» AIM
Restate the data word for word and leave the images out.

» DATASET EXTRACT

• • • •

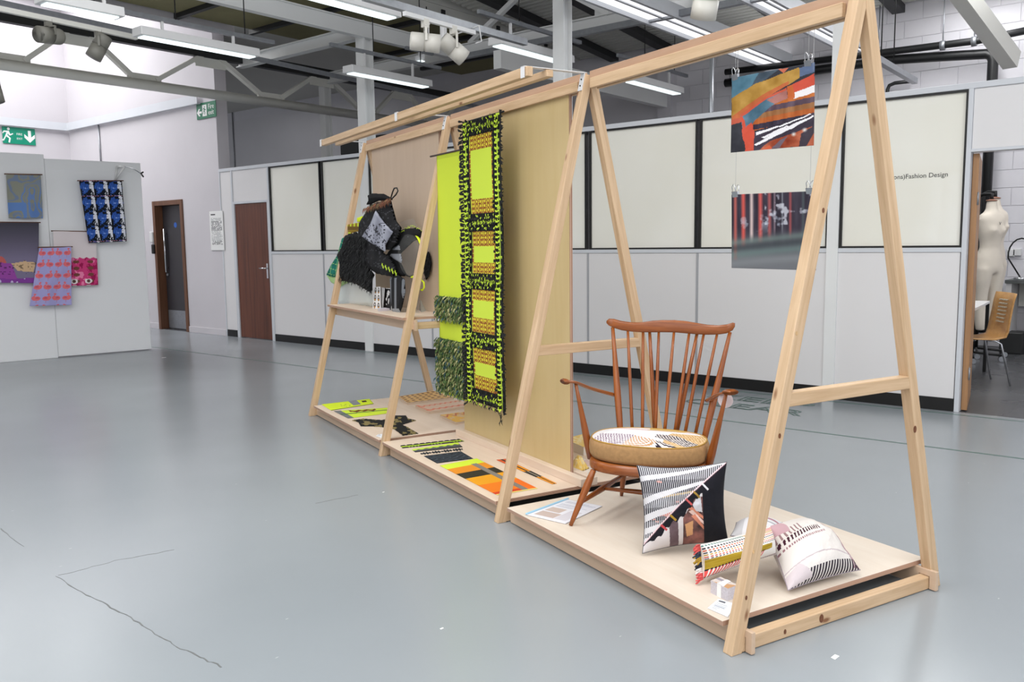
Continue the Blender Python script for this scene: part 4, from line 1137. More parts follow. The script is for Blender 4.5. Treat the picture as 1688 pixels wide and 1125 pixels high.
print_hang('lower hanging art print, dark blurred with red vertical streaks', ('silver clip at the left top corner of the dark streaked print', 'silver clip at the right top corner of the dark streaked print'),
           [(1206, 321), (1346, 315), (1346, 446), (1207, 442)], art2, 130, 120, BM, 0.004)

# ================================================================== CHAIR AND CUSHIONS ON THE NEAR PLATFORM
cc_ = Vector((0.61, -0.79)).normalized(); bb_ = Vector((-cc_.y, cc_.x))
CO = cc_ * -0.56 + bb_ * 1.07
def CH(x, y, z):
    q = CO + cc_ * x + bb_ * y; return S(q.x, q.y, ZP + z)
_cn = V * bb_.x + U * bb_.y            # chair local +y (backwards) in world
_cx = V * cc_.x + U * cc_.y
def chy(px, py, y):
    P = onP(px, py, CH(0, y, 0), _cn); r = Vector((inv(P).x, inv(P).y)) - CO
    return Vector((r.dot(cc_), r.dot(bb_), P.z - ZP))
def chz(px, py, z):
    P = onZ(px, py, z + ZP); r = Vector((inv(P).x, inv(P).y)) - CO
    return Vector((r.dot(cc_), r.dot(bb_), z))
CX = 0.035
ch = thing('spindle_armchair', CH(CX, 0, 0), 'low varnished wooden spindle-back armchair on the near platform', 'chair')
def ct(name, pts, rad, n=12, flat=1.0, up=None, mat='chair', parent=None):
    P = [CH(*p) for p in pts]
    return MB().tube(P, rad, n, flat=flat, up=up).build(name, M[mat], parent or ch, F=frame_x(P[0], P[-1], _cn))
def smooth_path(pts, n=6):
    out = []
    P = [Vector(p) for p in pts]
    for i in range(len(P) - 1):
        p0, p1, p2, p3 = P[max(i - 1, 0)], P[i], P[i + 1], P[min(i + 2, len(P) - 1)]
        for k in range(n):
            t = k / n
            out.append(0.5 * ((2 * p1) + (-p0 + p2) * t + (2 * p0 - 5 * p1 + 4 * p2 - p3) * t * t + (-p0 + 3 * p1 - 3 * p2 + p3) * t ** 3))
    out.append(P[-1]); return out
# seat ring
def ring_pt(t, k=1.0):
    c, s = math.cos(t), math.sin(t); e = 2 / 2.7
    x = 0.288 * math.copysign(abs(c) ** e, c); y = 0.232 * math.copysign(abs(s) ** e, s)
    x *= (1.0 - 0.12 * (y + .23) / .46)
    return CX + x * k, -0.005 + y * k
m = MB(); N = 48
vs = []
for i in range(N):
    t = 2 * PI * i / N
    for k, z in ((1.0, .253), (1.012, .263), (1.01, .285), (.985, .297), (.80, .297), (.80, .256)):
        x, y = ring_pt(t, k); vs.append(CH(x, y, z))
fs = []
for i in range(N):
    for j in range(6):
        a = i * 6 + j; b = i * 6 + (j + 1) % 6; c = ((i + 1) % N) * 6 + (j + 1) % 6; d = ((i + 1) % N) * 6 + j
        fs.append((a, b, c, d))
m.add(vs, fs, smooth=True); m.build('seat_ring', M['chair'], ch, F=frame_x(CH(-.3, 0, .27), CH(.3, 0, .27)))
mw = MB()
for k in range(7):
    x = CX - .2 + k * .4 / 6
    mw.tube([CH(x, -.185, .272), CH(x, .18, .272)], .006, 6)
mw.build('webbing', plain('seat webbing', (60, 48, 36), .8), ch, kind='stuff')
# legs
LEGP = [(0.009, 0), (0.0125, .2), (0.0165, .55), (0.0185, .72), (0.0155, .86), (0.0125, 1.0)]
def chleg(foot, top):
    f, t = Vector(foot), Vector(top)
    return ct('leg', [f.lerp(t, s) for r, s in LEGP], [r for r, s in LEGP], 14)
fA, fB = chz(940.5, 867, .001), chz(1024.5, 817.5, .001)
fA.z = fB.z = 0.002
fD = Vector((2 * CX - fA.x + .02, fA.y, .002)); fE = Vector((2 * CX - fB.x, fB.y, .002))
tA, tB = Vector((-0.19, -.19, .256)), Vector((-.13, .165, .256))
tD, tE = Vector((2 * CX - tA.x, tA.y, .256)), Vector((2 * CX - tB.x, tB.y, .256))
for f, t in ((fA, tA), (fB, tB), (fD, tD), (fE, tE)): chleg(f, t)
for (f0, t0), (f1, t1), s0, s1 in (((fA, tA), (fB, tB), .40, .50), ((fD, tD), (fE, tE), .40, .50)):
    a, b = f0.lerp(t0, s0), f1.lerp(t1, s1)
    ct('stretcher', [a, a.lerp(b, .3), a.lerp(b, .5), a.lerp(b, .7), b], [.008, .0125, .0155, .0125, .008], 12)
a = fA.lerp(tA, .40).lerp(fB.lerp(tB, .50), .5); b = fD.lerp(tD, .40).lerp(fE.lerp(tE, .50), .5)
ct('stretcher', [a, a.lerp(b, .3), a.lerp(b, .5), a.lerp(b, .7), b], [.008, .0115, .0135, .0115, .008], 12)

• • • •

» CORRECT RESULT
Continue the Blender Python script for this scene: part 4, from line 1137. More parts follow. The script is for Blender 4.5. Treat the picture as 1688 pixels wide and 1125 pixels high.
print_hang('lower hanging art print, dark blurred with red vertical streaks', ('silver clip at the left top corner of the dark streaked print', 'silver clip at the right top corner of the dark streaked print'),
           [(1206, 321), (1346, 315), (1346, 446), (1207, 442)], art2, 130, 120, BM, 0.004)

# ================================================================== CHAIR AND CUSHIONS ON THE NEAR PLATFORM
cc_ = Vector((0.61, -0.79)).normalized(); bb_ = Vector((-cc_.y, cc_.x))
CO = cc_ * -0.56 + bb_ * 1.07
def CH(x, y, z):
    q = CO + cc_ * x + bb_ * y; return S(q.x, q.y, ZP + z)
_cn = V * bb_.x + U * bb_.y            # chair local +y (backwards) in world
_cx = V * cc_.x + U * cc_.y
def chy(px, py, y):
    P = onP(px, py, CH(0, y, 0), _cn); r = Vector((inv(P).x, inv(P).y)) - CO
    return Vector((r.dot(cc_), r.dot(bb_), P.z - ZP))
def chz(px, py, z):
    P = onZ(px, py, z + ZP); r = Vector((inv(P).x, inv(P).y)) - CO
    return Vector((r.dot(cc_), r.dot(bb_), z))
CX = 0.035
ch = thing('spindle_armchair', CH(CX, 0, 0), 'low varnished wooden spindle-back armchair on the near platform', 'chair')
def ct(name, pts, rad, n=12, flat=1.0, up=None, mat='chair', parent=None):
    P = [CH(*p) for p in pts]
    return MB().tube(P, rad, n, flat=flat, up=up).build(name, M[mat], parent or ch, F=frame_x(P[0], P[-1], _cn))
def smooth_path(pts, n=6):
    out = []
    P = [Vector(p) for p in pts]
    for i in range(len(P) - 1):
        p0, p1, p2, p3 = P[max(i - 1, 0)], P[i], P[i + 1], P[min(i + 2, len(P) - 1)]
        for k in range(n):
            t = k / n
            out.append(0.5 * ((2 * p1) + (-p0 + p2) * t + (2 * p0 - 5 * p1 + 4 * p2 - p3) * t * t + (-p0 + 3 * p1 - 3 * p2 + p3) * t ** 3))
    out.append(P[-1]); return out
# seat ring
def ring_pt(t, k=1.0):
    c, s = math.cos(t), math.sin(t); e = 2 / 2.7
    x = 0.288 * math.copysign(abs(c) ** e, c); y = 0.232 * math.copysign(abs(s) ** e, s)
    x *= (1.0 - 0.12 * (y + .23) / .46)
    return CX + x * k, -0.005 + y * k
m = MB(); N = 48
vs = []
for i in range(N):
    t = 2 * PI * i / N
    for k, z in ((1.0, .253), (1.012, .263), (1.01, .285), (.985, .297), (.80, .297), (.80, .256)):
        x, y = ring_pt(t, k); vs.append(CH(x, y, z))
fs = []
for i in range(N):
    for j in range(6):
        a = i * 6 + j; b = i * 6 + (j + 1) % 6; c = ((i + 1) % N) * 6 + (j + 1) % 6; d = ((i + 1) % N) * 6 + j
        fs.append((a, b, c, d))
m.add(vs, fs, smooth=True); m.build('seat_ring', M['chair'], ch, F=frame_x(CH(-.3, 0, .27), CH(.3, 0, .27)))
mw = MB()
for k in range(7):
    x = CX - .2 + k * .4 / 6
    mw.tube([CH(x, -.185, .272), CH(x, .18, .272)], .006, 6)
mw.build('webbing', plain('seat webbing', (60, 48, 36), .8), ch, kind='stuff')
# legs
LEGP = [(0.009, 0), (0.0125, .2), (0.0165, .55), (0.0185, .72), (0.0155, .86), (0.0125, 1.0)]
def chleg(foot, top):
    f, t = Vector(foot), Vector(top)
    return ct('leg', [f.lerp(t, s) for r, s in LEGP], [r for r, s in LEGP], 14)
fA, fB = chz(940.5, 867, .001), chz(1024.5, 817.5, .001)
fA.z = fB.z = 0.002
fD = Vector((2 * CX - fA.x + .02, fA.y, .002)); fE = Vector((2 * CX - fB.x, fB.y, .002))
tA, tB = Vector((-0.19, -.19, .256)), Vector((-.13, .165, .256))
tD, tE = Vector((2 * CX - tA.x, tA.y, .256)), Vector((2 * CX - tB.x, tB.y, .256))
for f, t in ((fA, tA), (fB, tB), (fD, tD), (fE, tE)): chleg(f, t)
for (f0, t0), (f1, t1), s0, s1 in (((fA, tA), (fB, tB), .40, .50), ((fD, tD), (fE, tE), .40, .50)):
    a, b = f0.lerp(t0, s0), f1.lerp(t1, s1)
    ct('stretcher', [a, a.lerp(b, .3), a.lerp(b, .5), a.lerp(b, .7), b], [.008, .0125, .0155, .0125, .008], 12)
a = fA.lerp(tA, .40).lerp(fB.lerp(tB, .50), .5); b = fD.lerp(tD, .40).lerp(fE.lerp(tE, .50), .5)
ct('stretcher', [a, a.lerp(b, .3), a.lerp(b, .5), a.lerp(b, .7), b], [.008, .0115, .0135, .0115, .008], 12)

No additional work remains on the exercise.